** Start Supplied data **
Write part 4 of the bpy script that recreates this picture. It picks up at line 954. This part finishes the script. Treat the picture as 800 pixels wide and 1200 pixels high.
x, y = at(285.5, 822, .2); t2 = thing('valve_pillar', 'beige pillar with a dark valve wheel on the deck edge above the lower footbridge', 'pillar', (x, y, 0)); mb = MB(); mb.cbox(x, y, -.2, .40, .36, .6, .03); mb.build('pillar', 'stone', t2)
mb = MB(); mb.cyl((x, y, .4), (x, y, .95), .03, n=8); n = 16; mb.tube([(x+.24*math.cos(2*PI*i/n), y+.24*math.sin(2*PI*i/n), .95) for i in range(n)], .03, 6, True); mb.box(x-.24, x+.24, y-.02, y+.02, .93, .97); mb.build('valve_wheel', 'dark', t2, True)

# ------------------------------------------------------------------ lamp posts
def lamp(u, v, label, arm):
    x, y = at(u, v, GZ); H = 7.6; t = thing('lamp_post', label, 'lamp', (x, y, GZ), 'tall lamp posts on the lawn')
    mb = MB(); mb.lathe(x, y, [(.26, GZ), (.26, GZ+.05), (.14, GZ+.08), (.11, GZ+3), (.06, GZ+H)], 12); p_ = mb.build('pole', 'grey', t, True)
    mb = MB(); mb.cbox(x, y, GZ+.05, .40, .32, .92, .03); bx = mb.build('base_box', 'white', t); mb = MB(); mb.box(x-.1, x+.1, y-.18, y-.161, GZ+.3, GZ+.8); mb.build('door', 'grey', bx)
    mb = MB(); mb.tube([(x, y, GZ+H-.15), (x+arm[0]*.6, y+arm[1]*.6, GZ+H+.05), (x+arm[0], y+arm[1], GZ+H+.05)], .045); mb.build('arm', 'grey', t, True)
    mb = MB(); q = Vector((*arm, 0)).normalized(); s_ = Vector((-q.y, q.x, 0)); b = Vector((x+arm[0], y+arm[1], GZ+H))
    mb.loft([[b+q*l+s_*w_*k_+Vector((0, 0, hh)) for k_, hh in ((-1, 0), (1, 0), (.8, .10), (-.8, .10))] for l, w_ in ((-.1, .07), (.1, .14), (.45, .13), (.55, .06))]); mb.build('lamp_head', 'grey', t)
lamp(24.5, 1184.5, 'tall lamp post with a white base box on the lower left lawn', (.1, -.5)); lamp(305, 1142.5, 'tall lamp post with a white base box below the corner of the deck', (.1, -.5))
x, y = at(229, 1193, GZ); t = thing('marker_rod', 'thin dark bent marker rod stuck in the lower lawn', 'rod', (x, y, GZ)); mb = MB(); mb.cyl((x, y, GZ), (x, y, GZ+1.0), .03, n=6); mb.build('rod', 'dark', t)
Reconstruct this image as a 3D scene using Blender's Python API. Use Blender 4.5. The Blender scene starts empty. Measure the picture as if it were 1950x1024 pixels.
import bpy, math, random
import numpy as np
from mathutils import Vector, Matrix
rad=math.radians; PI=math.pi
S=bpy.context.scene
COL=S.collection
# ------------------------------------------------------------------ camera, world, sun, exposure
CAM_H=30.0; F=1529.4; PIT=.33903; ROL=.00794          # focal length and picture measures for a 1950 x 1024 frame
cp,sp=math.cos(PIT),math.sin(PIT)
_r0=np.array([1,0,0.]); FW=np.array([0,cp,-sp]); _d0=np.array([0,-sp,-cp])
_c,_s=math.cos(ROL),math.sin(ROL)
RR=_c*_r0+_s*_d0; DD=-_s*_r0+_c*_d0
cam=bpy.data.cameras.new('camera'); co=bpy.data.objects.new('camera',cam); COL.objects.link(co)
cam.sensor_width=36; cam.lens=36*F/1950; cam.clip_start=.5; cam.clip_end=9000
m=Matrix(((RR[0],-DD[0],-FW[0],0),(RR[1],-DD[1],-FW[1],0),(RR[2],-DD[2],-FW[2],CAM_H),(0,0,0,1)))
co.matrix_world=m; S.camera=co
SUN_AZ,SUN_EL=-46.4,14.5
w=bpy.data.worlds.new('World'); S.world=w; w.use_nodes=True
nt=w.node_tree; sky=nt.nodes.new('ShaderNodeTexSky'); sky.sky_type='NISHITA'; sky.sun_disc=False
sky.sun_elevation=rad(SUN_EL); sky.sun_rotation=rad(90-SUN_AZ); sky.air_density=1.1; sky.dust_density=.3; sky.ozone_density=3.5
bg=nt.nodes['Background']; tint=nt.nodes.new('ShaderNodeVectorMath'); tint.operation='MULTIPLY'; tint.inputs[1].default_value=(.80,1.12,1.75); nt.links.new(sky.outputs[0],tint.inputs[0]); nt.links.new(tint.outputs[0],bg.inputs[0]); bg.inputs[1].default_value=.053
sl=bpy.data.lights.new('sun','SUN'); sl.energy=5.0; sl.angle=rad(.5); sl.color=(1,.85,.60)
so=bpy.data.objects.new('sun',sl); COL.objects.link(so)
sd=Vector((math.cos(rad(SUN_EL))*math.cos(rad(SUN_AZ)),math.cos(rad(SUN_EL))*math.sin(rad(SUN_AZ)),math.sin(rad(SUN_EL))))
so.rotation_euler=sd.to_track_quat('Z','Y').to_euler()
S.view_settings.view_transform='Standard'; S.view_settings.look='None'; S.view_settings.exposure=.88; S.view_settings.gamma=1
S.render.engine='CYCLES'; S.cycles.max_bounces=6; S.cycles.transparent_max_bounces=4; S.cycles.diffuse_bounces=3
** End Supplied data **
| Work to do |
Each line that has the word "this" counts once. How many such lines are in the data? Give the number alone.

| Task result |
2